Ele tem uma visão curiosa sobre o Mali: “O Mali é a música, sem a música fica apenas a fome”. Vieux chega ao cúmulo de dizer que “o Mali tem a melhor música do mundo”, uma posição que já defendeu em outras entrevistas. Quando lhe perguntamos o que anda a ouvir agora, ele não tem nomes ocidentais na ponta da língua – retorque com “música tradicional, da minha aldeia, o que sempre” ouviu. E antes que o telefone se desligue e a conversa acabe não deixa de dizer que “em termos musicais o Mali é tão grande que já não é o caso de os europeus não terem ideia do que nós aqui fazemos – eu, que vivo aqui, não consigo conhecer tudo o que se faz cá. A música no Mali é infinita”.
Infinita, mas não incompreensível. Um dia ouvimos Ali Farka Touré dizer a uma jornalista que ela não poderia compreender a música que ele fazia porque era europeia e branca. Vieux acha que “as coisas mudaram”. “Até certo ponto o meu pai tinha razão – ou numa certa altura. Mas hoje as pessoas já conhecem a nossa música.
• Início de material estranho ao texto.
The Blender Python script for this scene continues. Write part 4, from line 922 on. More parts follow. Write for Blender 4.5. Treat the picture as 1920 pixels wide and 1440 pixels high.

Eu diria que há gente que não consegue compreender esta música nem que tivessem as letras traduzidas à frente. Porque não têm interesse em compreender. E há outras que simplesmente por terem sensibilidade captam qualquer coisa. E isso, captar qualquer coisa, já é mais que suficiente”.
As coisas mudaram de facto: hoje o Mali já não é “exótico”. É apenas belo. Pelo menos na voz de Vieux.